A nivel histórico eso se tradujo en la familiaridad de Jesús con sus seguidores, con los cuales compartió la propia misión: “Como el Padre me envió, así os envío yo a vosotros” (Jn 20,21). Lo llamativo de la misión es la menesterosidad, la falta de atuendo y de recursos. Incluso en la versión de Marcos, donde algunos preceptos se atenúan; en la Mateo y Lucas (“fuente Q”), más radical, se prohíbe a los misioneros incluso el bastón y las sandalias. Marcos, con gran realismo, cayó en la cuenta de que los largos viajes misioneros de la Iglesia naciente exigían unos mínimos de apoyo en el caminar protección para los pies.
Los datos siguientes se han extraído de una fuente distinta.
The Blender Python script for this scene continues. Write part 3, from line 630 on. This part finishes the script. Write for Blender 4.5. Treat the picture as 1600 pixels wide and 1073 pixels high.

Por lo demás, quizá Marcos sabía que en la tradición profética el bastón era signo de autoridad, de la que los enviados de Jesús van investidos.

En todo caso, el desprendimiento de los evangelizadores debe ser total: sin pan ni alforjas ni monedas. La intención es clara: no deben prestarse a confusión con los pseudo-misioneros de diversas religiones que abundaban por entonces, con frecuencia meros embaucadores, que, llegados a una población, proclamaban un mensaje religioso o filosófico y seguidamente pasaban la bolsa para recoger la recompensa. Jesús dirá a los suyos: “gratis lo recibisteis, dadlo gratis” (Mt 10,8). Una Iglesia pobre y desprendida es una Iglesia creíble, han venido diciendo casi machaconamente los últimos Papas. Cuando hay intereses, la palabra se hace sospechosa. Ya Sócrates, acusado de corromper a la juventud ateniense, en su apología dijo a los jueces: “tengo un testimonio irrefutable de mi veracidad: que soy pobre”.

El texto evangélico ofrece todavía más indicaciones sobre la misión. Esta debe ir acompañada del testimonio. Del Dios providente solo es testigo quien no lleve ropas de lujo o de repuesto, y del Dios de la paz y la unidad quien vaya inerme y en comunidad: “de dos en dos”. Por lo demás, toda la comunidad creyente debe comprometerse con la misión, alojando en sus casas a los misioneros y proveyéndolos de lo necesario; en Mt 10,41s se promete recompensa a quien simplemente les ofrezca un vaso de agua. Los misioneros llevan adelante el estilo de Jesús itinerante.